Written task
Only the lines from the line containing "Reconstruct this image" through the line containing "S.camera = camo" should be reproduced, please, with no pictures.

______

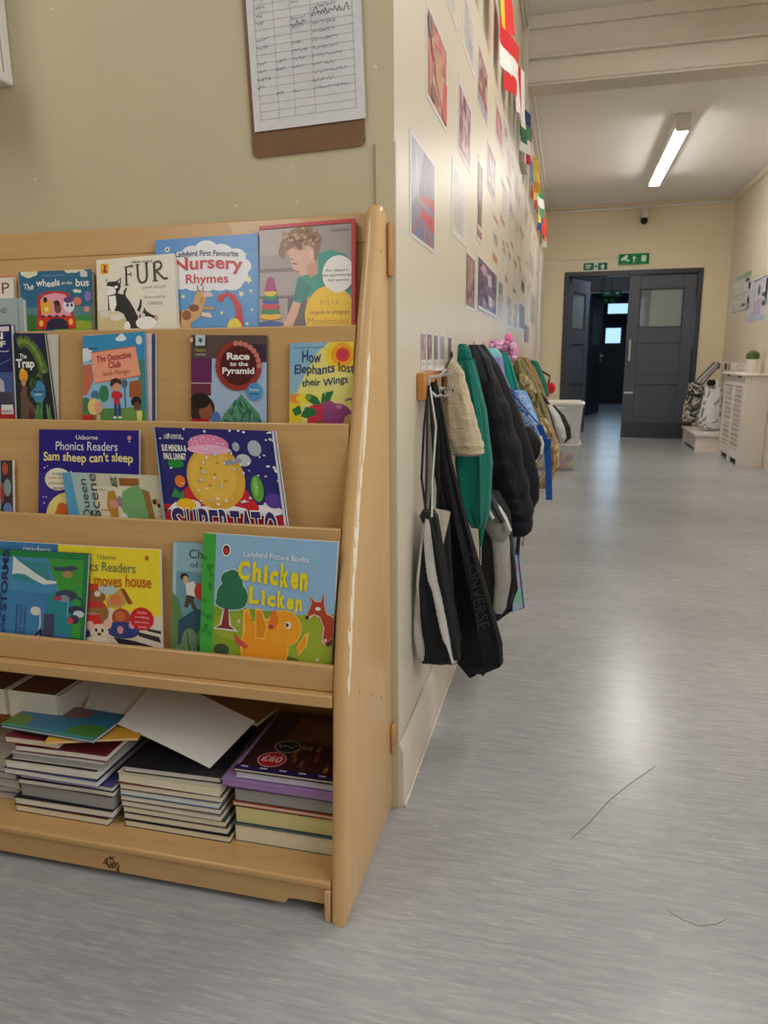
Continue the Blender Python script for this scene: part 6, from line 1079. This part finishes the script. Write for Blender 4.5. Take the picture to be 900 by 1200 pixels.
def rp2(A): blobs(A, [(206, 206, 222), (226, 224, 232), (186, 184, 204)], 24, 72, .03, .97, .1); A.l([(.4, .25), (.45, .9)], .04, (110, 90, 120)); A.e(.6, .3, .06, .12, (80, 76, 84)); A.e(.85, .42, .1, .05, (70, 66, 72)); A.e(.85, .62, .08, .05, (76, 72, 80)); A.l([(.3, .06), (.9, .03)], .025, (100, 96, 100)); A.r(.1, .88, .95, .97, (180, 196, 214)); A.r(.5, .5, .75, .85, (190, 170, 196))
rposter('white and violet illustrated notice, second from the corner on the right wall', ((877, 330), (896.5, 375)), rp2)
rposter('notice on the right wall cut off by the right edge of the photo', ((898, 325), (912, 354)), lambda A: (A.r(.03, .03, .97, .97, (206, 214, 206)), A.r(.05, .85, .95, .95, (170, 196, 150)), A.l([(.2, .3), (.2, .6)], .03, (120, 110, 120))))

# ------------------------------------------------------------------ exit signs, camera, lamp
def sign(label, p0, p1, y, plate, panels, th=.02, slope=0):
    a, b2 = H(*p0, 1, y), H(*p1, 1, y); root = thing('exit_sign', label, 'sign', ((a.x + b2.x) / 2, y, b2.z), 'green exit signs')
    MB().box(a.x, b2.x, y - th, y - .0005 if y == YF else y + th, b2.z, a.z).build('plate', plate, root, bevel=.002)
    A = Art((b2.x - a.x) / (a.z - b2.z)); panels(A); A.build(lambda u, v: Vector((a.x + (b2.x - a.x) * u, y - th, a.z + (b2.z - a.z) * v)), (0, -1, 0), 'pictogram', M['matte'], root, off=.0008, step=.0002); return root
GN, WH_ = (14, 110, 78), (226, 240, 226)
def s1(A): A.r(.05, .12, .44, .86, GN); A.r(.6, .12, .95, .86, GN); A.r(.47, .4, .57, .6, GN); A.r(.12, .3, .34, .42, WH_); A.r(.12, .55, .3, .66, WH_); A.l([(.34, .3), (.2, .6)], .08, WH_); A.p([(.68, .56), (.775, .24), (.87, .56), (.81, .56), (.81, .8), (.74, .8), (.74, .56)], WH_)
sign('white exit sign plate with two green pictograms above the left-hand door', (682.5, 307.5), (713, 317.5), YF, M['plastic'], s1, .006)
def s2(A): A.r(0, 0, 1, 1, (12, 128, 72)); A.p([(.05, .5), (.2, .2), (.3, .3), (.24, .5), (.36, .62), (.3, .8), (.2, .6), (.1, .66)], WH_); A.e(.24, .22, .05, .12, WH_); A.p([(.43, .5), (.5, .18), (.57, .5), (.52, .5), (.52, .85), (.48, .85), (.48, .5)], WH_); A.r(.74, .2, .9, .8, WH_)
e2 = sign('lit green exit sign box with running man, arrow and door above the closed door', (725.5, 298.5), (760, 309), YF, M['sign'], s2, .05)
MB().tube([(H(743, 309, 1, YF).x, YF - .012, H(743, 309, 1, YF).z), (H(743, 309, 1, YF).x, YF - .012, DZ + .004)], .008, 6).build('cable_cover', M['plastic'], e2)
def s3(A): A.r(.0, .0, 1, 1, (16, 60, 50)); A.r(.06, .1, .42, .9, (18, 96, 74)); A.r(.62, .1, .96, .9, (16, 70, 60)); A.r(.12, .4, .36, .55, (150, 196, 170)); A.e(.8, .5, .08, .2, (150, 196, 170))
s = sign('dark green exit sign hanging in the lobby seen through the open door', (706, 340.5), (728, 347), 10.9, M['doord'], s3, .01)
q = WL[s.name]; MB().tube([(q.x, 10.9, q.z + .08), (q.x, 10.9, 2.6)], .006, 6).build('hanging_rod', M['black'], s)
def s4(A): A.r(0, 0, 1, 1, (14, 96, 66)); A.e(.3, .5, .1, .3, (110, 196, 150)); A.r(.6, .2, .75, .8, (110, 196, 150))
s = sign('small green exit sign just below the hanging one in the lobby', (704, 349.5), (724, 355), 11.3, M['sign2'], s4, .01)
q = WL[s.name]; MB().tube([(q.x - .1, 11.3, q.z + .09), (q.x - .1, 11.3, 2.6)], .006, 6).build('hanging_rod', M['black'], s)
q = H(755, 258.5, 1, YF - .06); cm = thing('security_camera', 'small dark dome camera under the ceiling above the doors', 'camera', (q.x, q.y, q.z - .04))
MB().lathe((q.x, q.y + .005, q.z + .03), [(0, .055), (.035, .055), (.04, .03), (.045, 0), (0, 0)], 18).build('white_base', M['plastic'], cm); MB().ball((q.x, q.y, q.z), .042, .042, .042, 14).build('dome', M['black'], cm)
MB().box(q.x - .03, q.x + .03, YF - .06, YF - .001, q.z + .085, q.z + .15).build('bracket', M['plastic'], cm)
# strip light
def strip(label, xc, y0, y1, zc, dx=0):
    root = thing('strip_light', label, 'ceiling light', (xc, (y0 + y1) / 2, zc - .09), 'fluorescent strip lights')
    b = MB(); b.box(xc - .052, xc + .052, y0 + .051, y1 - .051, zc - .088, zc - .0005); b.build('housing', M['plastic'], root)
    MB().loft([[Vector((xc + .046 * math.cos(a), y, zc - .093 + .02 * math.sin(a))) for a in (k * 2 * math.pi / 16 for k in range(16))] for y in (y0 + .05, y1 - .05)]).build('diffuser', M['glow'], root)
    for y in (y0, y1 - .05): MB().box(xc - .052, xc + .052, y, y + .0495, zc - .114, zc - .0005).build('end_cap', M['plastic'], root, bevel=.006)
    return root
strip('lit fluorescent strip light on the far corridor ceiling', 1.105, 4.72, 6.66, HF)
strip('fluorescent strip light on the near corridor ceiling before the beam', 1.15, .5, 2.5, HN)
# scuffs and hairs on the floor
def scuff(pts, r, col, label):
    o = MB().tube([H(x, y, 2, .0006) for x, y in pts], r, 5, col).build('dark_hair', M['matte']); tag(o, label, 'hair')
scuff([(670, 982), (690, 965), (712, 940), (735, 921), (768, 898)], .0006, (104, 96, 92), 'long dark scratch-like hair lying on the grey floor')
scuff([(782, 1066), (800, 1078), (820, 1085), (840, 1083), (851, 1077)], .0005, (112, 104, 100), 'curved dark hair lying near the bottom right of the floor')
scuff([(480, 908), (474, 925), (468, 940)], .0008, (70, 64, 60), 'dark thread lying on the floor at the end of the skirting')
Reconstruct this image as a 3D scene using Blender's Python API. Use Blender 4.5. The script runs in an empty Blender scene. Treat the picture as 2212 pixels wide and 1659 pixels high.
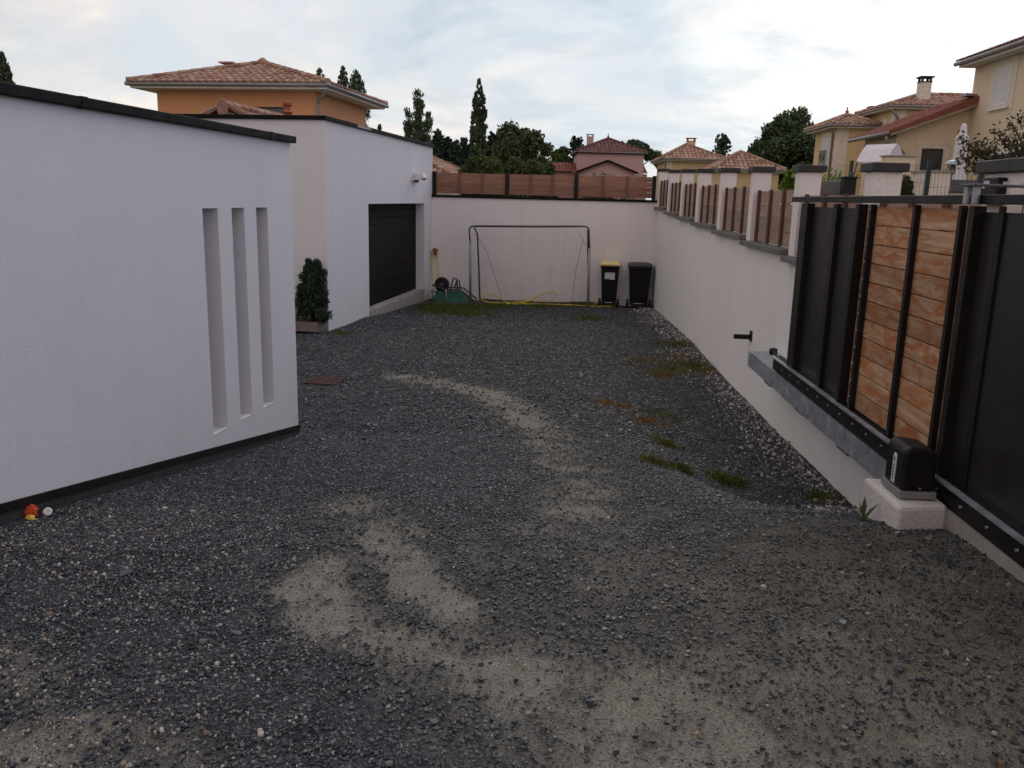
import bpy, math, random
import numpy as np
from mathutils import Vector, Matrix
R = math.radians
random.seed(7)
rng = np.random.default_rng(11)
S = bpy.context.scene
C = S.collection

# ------------------------------------------------------------------ camera
# eye of the photographer is the origin (z = 0 is eye level)
FPX, CX, CY = 1842.0, 1106.0, 829.5          # focal length for a 2212 px wide picture
PITCH, ROLL = R(12.3), math.atan(213/8440)
Fv = Vector((0, math.cos(PITCH), -math.sin(PITCH)))
U0 = Vector((0, math.sin(PITCH), math.cos(PITCH))); R0 = Vector((1, 0, 0))
Rv = R0*math.cos(ROLL) + U0*math.sin(ROLL)
Uv = U0*math.cos(ROLL) - R0*math.sin(ROLL)
cam = bpy.data.cameras.new('camera'); camo = bpy.data.objects.new('camera', cam); C.objects.link(camo)
cam.sensor_width = 36; cam.lens = 36*FPX/2212; cam.clip_start = .05; cam.clip_end = 3000
camo.matrix_world = Matrix((Rv, Uv, -Fv)).transposed().to_4x4()
S.camera = camo

# ------------------------------------------------------------------ light
SUN_AZ, SUN_EL = 24.0, 34.0                  # behind thin cloud, ahead and to the right
sun = bpy.data.lights.new('sun', 'SUN'); sun.energy = .55; sun.angle = R(25); sun.color = (1, .94, .86)
so = bpy.data.objects.new('sun', sun); C.objects.link(so)
sd = Vector((math.sin(R(SUN_AZ))*math.cos(R(SUN_EL)), math.cos(R(SUN_AZ))*math.cos(R(SUN_EL)), math.sin(R(SUN_EL))))
so.rotation_euler = (-sd).to_track_quat('-Z', 'Y').to_euler()

W = bpy.data.worlds.new('World'); S.world = W; W.use_nodes = True
nt = W.node_tree; nt.nodes.clear()
def N(nt, kind, **kw):
    n = nt.nodes.new(kind)
    for k, v in kw.items():
        if k.startswith('i_'):
            key = k[2:]
            n.inputs[int(key) if key.isdigit() else key.replace('_', ' ')].default_value = v
        else: setattr(n, k, v)
    return n
def ramp(nt, stops, interp='LINEAR'):
    n = nt.nodes.new('ShaderNodeValToRGB'); cr = n.color_ramp; cr.interpolation = interp
    while len(cr.elements) < len(stops): cr.elements.new(.5)
    for e, (p, c) in zip(cr.elements, stops):
        e.position = p; e.color = (*c, 1) if len(c) == 3 else c
    return n
def mth(nt, op, a, b=None, clamp=False):
    n = nt.nodes.new('ShaderNodeMath'); n.operation = op; n.use_clamp = clamp
    for i, v in enumerate((a, b)):
        if v is None: continue
        if isinstance(v, (int, float)): n.inputs[i].default_value = v
        else: nt.links.new(v, n.inputs[i])
    return n.outputs[0]
def mixc(nt, f, a, b, mode='MIX'):
    n = nt.nodes.new('ShaderNodeMix'); n.data_type = 'RGBA'; n.blend_type = mode
    for i, v in ((0, f), (6, a), (7, b)):
        if isinstance(v, (int, float)): n.inputs[i].default_value = v
        elif isinstance(v, tuple): n.inputs[i].default_value = (*v, 1)
        else: nt.links.new(v, n.inputs[i])
    return n.outputs[2]
tc = N(nt, 'ShaderNodeTexCoord'); gen = tc.outputs['Generated']
sx = N(nt, 'ShaderNodeSeparateXYZ'); nt.links.new(gen, sx.inputs[0])
zz = mth(nt, 'ADD', mth(nt, 'MAXIMUM', sx.outputs[2], 0.0), .22)
cv = N(nt, 'ShaderNodeCombineXYZ')
nt.links.new(mth(nt, 'DIVIDE', sx.outputs[0], zz), cv.inputs[0]); nt.links.new(mth(nt, 'DIVIDE', sx.outputs[1], zz), cv.inputs[1])
nt.links.new(mth(nt, 'MULTIPLY', sx.outputs[2], 1.2), cv.inputs[2])
n1 = N(nt, 'ShaderNodeTexNoise', i_Scale=1.15, i_Detail=7.0, i_Roughness=.55, i_Distortion=.5); nt.links.new(cv.outputs[0], n1.inputs['Vector'])
n2 = N(nt, 'ShaderNodeTexNoise', i_Scale=3.1, i_Detail=8.0, i_Roughness=.6, i_Distortion=.3)
mp = N(nt, 'ShaderNodeMapping'); mp.inputs['Location'].default_value = (4.3, 1.7, .6); nt.links.new(cv.outputs[0], mp.inputs[0]); nt.links.new(mp.outputs[0], n2.inputs['Vector'])
r1 = ramp(nt, [(.36, (.50, .585, .675)), (.45, (.66, .725, .775)), (.54, (.78, .785, .785)), (.68, (.92, .875, .825))]); nt.links.new(n1.outputs[0], r1.inputs[0])
r2 = ramp(nt, [(.40, (.80, .85, .90)), (.56, (1, 1, 1))]); nt.links.new(n2.outputs[0], r2.inputs[0])
cl = mixc(nt, .75, r1.outputs[0], r2.outputs[0], 'MULTIPLY')
# cool light from the right, warmer behind and left
az = mth(nt, 'MULTIPLY_ADD', sx.outputs[0], .5); nt.nodes[-1].inputs[2].default_value = .5
side = ramp(nt, [(.10, (1.08, .965, .90)), (.42, (1.03, .985, .96)), (.62, (.97, .99, 1.02)), (.95, (.87, .92, 1.20))]); nt.links.new(az, side.inputs[0])
cl = mixc(nt, 1.0, cl, side.outputs[0], 'MULTIPLY')
back = ramp(nt, [(.0, (1.24, 1.0, .92)), (.40, (1.12, .99, .955)), (.6, (1, 1, 1))])
nt.links.new(mth(nt, 'MULTIPLY_ADD', sx.outputs[1], .5), back.inputs[0]); nt.nodes[-1].inputs[2].default_value = .5
cl = mixc(nt, 1.0, cl, back.outputs[0], 'MULTIPLY')
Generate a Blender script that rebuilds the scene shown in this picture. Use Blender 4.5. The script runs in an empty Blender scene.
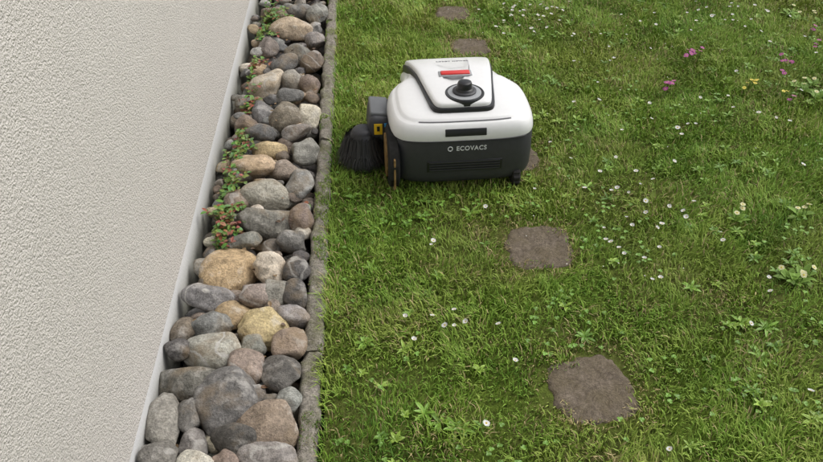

______

Exercise solution
Reconstruct this image as a 3D scene using Blender's Python API. Use Blender 4.5. The script runs in an empty Blender scene. Treat the picture as 2212 pixels wide and 1659 pixels high.
import bpy, math, random
import numpy as np
from mathutils import Vector, Matrix
R = math.radians
random.seed(7)
rng = np.random.default_rng(11)
S = bpy.context.scene
C = S.collection

# ------------------------------------------------------------------ camera
# eye of the photographer is the origin (z = 0 is eye level)
FPX, CX, CY = 1842.0, 1106.0, 829.5          # focal length for a 2212 px wide picture
PITCH, ROLL = R(12.3), math.atan(213/8440)
Fv = Vector((0, math.cos(PITCH), -math.sin(PITCH)))
U0 = Vector((0, math.sin(PITCH), math.cos(PITCH))); R0 = Vector((1, 0, 0))
Rv = R0*math.cos(ROLL) + U0*math.sin(ROLL)
Uv = U0*math.cos(ROLL) - R0*math.sin(ROLL)
cam = bpy.data.cameras.new('camera'); camo = bpy.data.objects.new('camera', cam); C.objects.link(camo)
cam.sensor_width = 36; cam.lens = 36*FPX/2212; cam.clip_start = .05; cam.clip_end = 3000
camo.matrix_world = Matrix((Rv, Uv, -Fv)).transposed().to_4x4()
S.camera = camo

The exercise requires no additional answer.